Tuesday, January 13, 2009

Participation and Dignity

I read the New Yorker article about Van Jones yesterday. It made me think about dignity.

Long before The Carrot Project became The Carrot Project, I went to talk to a wise and mumbly friend of mine about the website with which I was planning on saving the world.

I talked about educated and purposeful consumption, about corporate social responsibility, about demand and support and a race to the top.

The wise friend listened. She paced and pondered. And she finally mumbled. I think the essence here is dignity, she said. People need dignity in their work.

She went on. I listened. And thought. And wondered. And asked questions.

And dug for an understanding of that dignity. And only made it partway there.

But maybe Van Jones can help me get me closer.

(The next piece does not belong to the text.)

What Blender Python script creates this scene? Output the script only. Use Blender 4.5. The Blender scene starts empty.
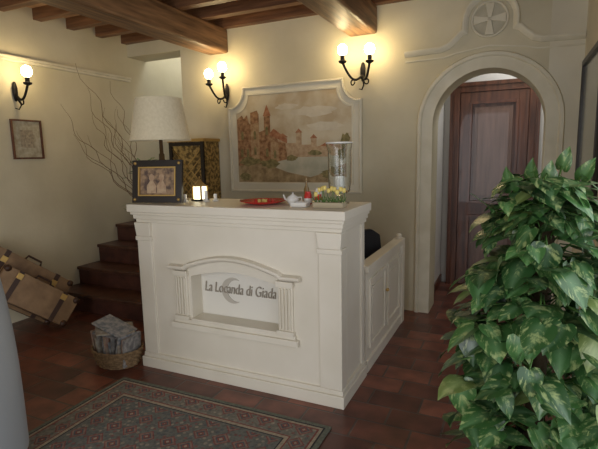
import bpy, bmesh, math, random
from mathutils import Matrix, Vector
random.seed(7)
scene=bpy.context.scene
scene.view_settings.view_transform='Standard'
# ------------------------------------------------------------ camera
F=465.; H=1.48
cd=bpy.data.cameras.new('camera'); cam=bpy.data.objects.new('camera',cd); scene.collection.objects.link(cam)
cd.lens=F/598*36; cd.clip_start=.05
Mc=Matrix.Rotation(math.radians(25),3,'Z')@Matrix.Rotation(math.radians(90-8.5),3,'X')@Matrix.Rotation(math.radians(-1.2),3,'Z')
cam.matrix_world=Matrix.Translation((0,0,H))@Mc.to_4x4()
scene.camera=cam
# ------------------------------------------------------------ materials
def mat(name,col,rough=.6,metal=0.,col2=None,nscale=4.,ndetail=4.,lo=.35,hi=.65,bump=0.,bscale=40.,coat=0.,emit=None,es=0.,trans=0.,ior=1.45):
    m=bpy.data.materials.new(name); m.use_nodes=True
    nt=m.node_tree; b=nt.nodes['Principled BSDF']
    b.inputs['Base Color'].default_value=(*col,1); b.inputs['Roughness'].default_value=rough
    b.inputs['Metallic'].default_value=metal; b.inputs['Coat Weight'].default_value=coat
    b.inputs['Transmission Weight'].default_value=trans; b.inputs['IOR'].default_value=ior
    tc=nt.nodes.new('ShaderNodeTexCoord')
    if col2 is not None:
        n=nt.nodes.new('ShaderNodeTexNoise'); n.inputs['Scale'].default_value=nscale; n.inputs['Detail'].default_value=ndetail
        r=nt.nodes.new('ShaderNodeValToRGB'); r.color_ramp.elements[0].position=lo; r.color_ramp.elements[1].position=hi
        r.color_ramp.elements[0].color=(*col,1); r.color_ramp.elements[1].color=(*col2,1)
        nt.links.new(tc.outputs['Object'],n.inputs['Vector']); nt.links.new(n.outputs['Fac'],r.inputs['Fac'])
        nt.links.new(r.outputs['Color'],b.inputs['Base Color'])
    if bump>0:
        n2=nt.nodes.new('ShaderNodeTexNoise'); n2.inputs['Scale'].default_value=bscale; n2.inputs['Detail'].default_value=3
        bp=nt.nodes.new('ShaderNodeBump'); bp.inputs['Strength'].default_value=bump; bp.inputs['Distance'].default_value=.01
        nt.links.new(tc.outputs['Object'],n2.inputs['Vector']); nt.links.new(n2.outputs['Fac'],bp.inputs['Height'])
        nt.links.new(bp.outputs['Normal'],b.inputs['Normal'])
    if emit is not None:
        b.inputs['Emission Color'].default_value=(*emit,1); b.inputs['Emission Strength'].default_value=es
    return m
def woodmat(name,c1,c2,scale=(2,20,20),rough=.5,coat=0.):
    m=mat(name,c1,rough,coat=coat); nt=m.node_tree; b=nt.nodes['Principled BSDF']
    tc=nt.nodes.new('ShaderNodeTexCoord'); mp=nt.nodes.new('ShaderNodeMapping'); mp.inputs['Scale'].default_value=scale
    n=nt.nodes.new('ShaderNodeTexNoise'); n.inputs['Scale'].default_value=1.; n.inputs['Detail'].default_value=6
    r=nt.nodes.new('ShaderNodeValToRGB'); r.color_ramp.elements[0].position=.35; r.color_ramp.elements[1].position=.68
    r.color_ramp.elements[0].color=(*c1,1); r.color_ramp.elements[1].color=(*c2,1)
    nt.links.new(tc.outputs['Object'],mp.inputs['Vector']); nt.links.new(mp.outputs['Vector'],n.inputs['Vector'])
    nt.links.new(n.outputs['Fac'],r.inputs['Fac']); nt.links.new(r.outputs['Color'],b.inputs['Base Color'])
    bp=nt.nodes.new('ShaderNodeBump'); bp.inputs['Strength'].default_value=.3; bp.inputs['Distance'].default_value=.01
    nt.links.new(n.outputs['Fac'],bp.inputs['Height']); nt.links.new(bp.outputs['Normal'],b.inputs['Normal'])
    return m
plaster=mat('plaster_ochre',(.53,.47,.32),.85,col2=(.63,.57,.41),nscale=1.6,bump=.15,bscale=25)
plaster_pale=mat('plaster_pale',(.62,.57,.44),.85,col2=(.70,.65,.51),nscale=2,bump=.1,bscale=25)
plaster_white=mat('plaster_white',(.66,.64,.60),.85,col2=(.72,.70,.65),nscale=2)
mould=mat('moulding_cream',(.61,.56,.42),.7,col2=(.69,.64,.50),nscale=6)
cream=mat('counter_cream_paint',(.70,.645,.525),.42,col2=(.76,.705,.59),nscale=3)
white=mat('niche_white',(.76,.73,.65),.45)
beamw=woodmat('beam_wood',(.10,.05,.022),(.28,.15,.07),(30,2.5,30))
joistw=woodmat('joist_wood',(.10,.045,.02),(.23,.11,.05),(2.5,30,30))
plankm=mat('ceiling_terracotta',(.34,.19,.10),.8,col2=(.46,.29,.17),nscale=9)
doorw=woodmat('door_mahogany',(.06,.02,.010),(.155,.055,.028),(25,25,2),.35,coat=.2)
doorp=woodmat('door_panel_wood',(.12,.065,.045),(.20,.115,.085),(25,25,2),.4,coat=.2)
iron=mat('black_iron',(.015,.013,.012),.5,metal=.7)
bulbm=mat('lit_bulb',(1,.9,.7),.3,emit=(1,.78,.43),es=46)
cand=mat('candle_sleeve',(.7,.6,.35),.5)
gold=mat('gold_paint',(.5,.32,.1),.4,metal=.6)
dark=mat('dark_lacquer',(.02,.014,.01),.35)
glass=mat('clear_glass',(.95,.97,.96),.03,trans=1.,ior=1.3)
red=mat('red_glaze',(.55,.03,.02),.2)
ceram=mat('white_ceramic',(.8,.78,.72),.2)
yel=mat('yellow_petal',(.75,.60,.18),.5)
grn=mat('stem_green',(.07,.16,.03),.5)
olive=mat('olive_leaf',(.12,.19,.05),.6)
# ------------------------------------------------------------ builder
class B:
    def __init__(s,name): s.name=name; s.bm=bmesh.new(); s.mats=[]; s.T=Matrix.Identity(4)
    def mi(s,m):
        if m not in s.mats: s.mats.append(m)
        return s.mats.index(m)
    def v(s,p): return s.bm.verts.new(s.T@Vector(p))
    def f(s,vs,m,smooth=False):
        try: fc=s.bm.faces.new(vs)
        except ValueError: return None
        fc.material_index=s.mi(m); fc.smooth=smooth; return fc
    def box(s,x0,x1,y0,y1,z0,z1,m):
        c=[s.v((x,y,z)) for z in (z0,z1) for y in (y0,y1) for x in (x0,x1)]
        for q in ((0,2,3,1),(4,5,7,6),(0,1,5,4),(2,6,7,3),(0,4,6,2),(1,3,7,5)): s.f([c[i] for i in q],m)
        return s
    def prism(s,pts,y0,y1,m,smooth=False):
        a=[s.v((x,y0,z)) for x,z in pts]; b=[s.v((x,y1,z)) for x,z in pts]; n=len(pts)
        s.f(a,m); s.f(b[::-1],m)
        for i in range(n): s.f([a[i],b[i],b[(i+1)%n],a[(i+1)%n]],m,smooth)
    def lathe(s,c,prof,m,n=24,sx=1,sy=1):
        rings=[]
        for r,z in prof:
            if r<1e-5: rings.append([s.v((c[0],c[1],c[2]+z))])
            else: rings.append([s.v((c[0]+sx*r*math.cos(2*math.pi*i/n),c[1]+sy*r*math.sin(2*math.pi*i/n),c[2]+z)) for i in range(n)])
        for a,b in zip(rings,rings[1:]):
            for i in range(n):
                j=(i+1)%n
                if len(a)==1 and len(b)==1: continue
                if len(a)==1: s.f([a[0],b[j],b[i]],m,True)
                elif len(b)==1: s.f([a[i],a[j],b[0]],m,True)
                else: s.f([a[i],a[j],b[j],b[i]],m,True)
    def sphere(s,c,r,m,n=14,sz=1.):
        s.lathe(c,[(r*math.sin(math.pi*k/n),-r*sz*math.cos(math.pi*k/n)) for k in range(n+1)],m,n+6)
    def tube(s,pts,r,m,n=6,closed=False,r2=None):
        pts=[Vector(p) for p in pts]; N=len(pts); rings=[]; up=Vector((.13,.21,.97))
        for i,p in enumerate(pts):
            if closed: t=(pts[(i+1)%N]-pts[i-1])
            else: t=(pts[min(i+1,N-1)]-pts[max(i-1,0)])
            t=t.normalized() if t.length>1e-9 else Vector((0,0,1))
            a=up-t*up.dot(t)
            if a.length<.05: a=Vector((1,0,0))-t*t.x
            a.normalize(); b=t.cross(a); up=a
            rr=r if r2 is None else r+(r2-r)*i/(N-1)
            rings.append([s.v(p+(a*math.cos(2*math.pi*k/n)+b*math.sin(2*math.pi*k/n))*rr) for k in range(n)])
        rg=list(zip(rings,rings[1:]))
        if closed: rg.append((rings[-1],rings[0]))
        for a,b in rg:
            for k in range(n): s.f([a[k],a[(k+1)%n],b[(k+1)%n],b[k]],m,True)
        if not closed: s.f(rings[0][::-1],m); s.f(rings[-1],m)
    def done(s,bevel=0.,parent=None,origin=True,recalc=True):
        bm=s.bm
        if recalc: bmesh.ops.recalc_face_normals(bm,faces=bm.faces[:])
        for e in bm.edges:
            if len(e.link_faces)==2 and e.calc_face_angle(0)>math.radians(42): e.smooth=False
        off=Vector((0,0,0))
        if origin and len(bm.verts):
            xs=[v.co.x for v in bm.verts]; ys=[v.co.y for v in bm.verts]; zs=[v.co.z for v in bm.verts]
            off=Vector(((min(xs)+max(xs))/2,(min(ys)+max(ys))/2,min(zs)))
            for v in bm.verts: v.co-=off
        me=bpy.data.meshes.new(s.name); bm.to_mesh(me); bm.free()
        for m in s.mats: me.materials.append(m)
        o=bpy.data.objects.new(s.name,me); scene.collection.objects.link(o); o.location=off
        if bevel>0:
            md=o.modifiers.new('bevel','BEVEL'); md.width=bevel; md.segments=2; md.limit_method='ANGLE'; md.angle_limit=math.radians(40)
        if parent: o.parent=parent; o.location=off-parent.location
        return o
XL,XR,YB,YR=-4.15,.44,4.28,-1.5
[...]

He wants to solve two problems at once. He wants to employ one at risk resource, poor people, to heal and protect another, the natural world.

He wants the government to invest in energy efficiency, energy infrastructure, and clean energy production. And he wants the investment dollars to train a new workforce and pay them to build windmills, lay transmission cables, and weatherize buildings.

He wants take a huge piece of the most important work to be done and entrust it to forgotten people in economically stagnant communities. He wants to walk into those communities, ask those people if they want change, and then give them the tools to meaningfully participate in the creation of a new world.

And maybe that's the dignity my friend mumbled that day, the dignity she connected to my desire to support the crunchiest businesses. Maybe dignified work does more than just earn a paycheck. And maybe the next generation of dignified workers will wear Van Jones's green collars.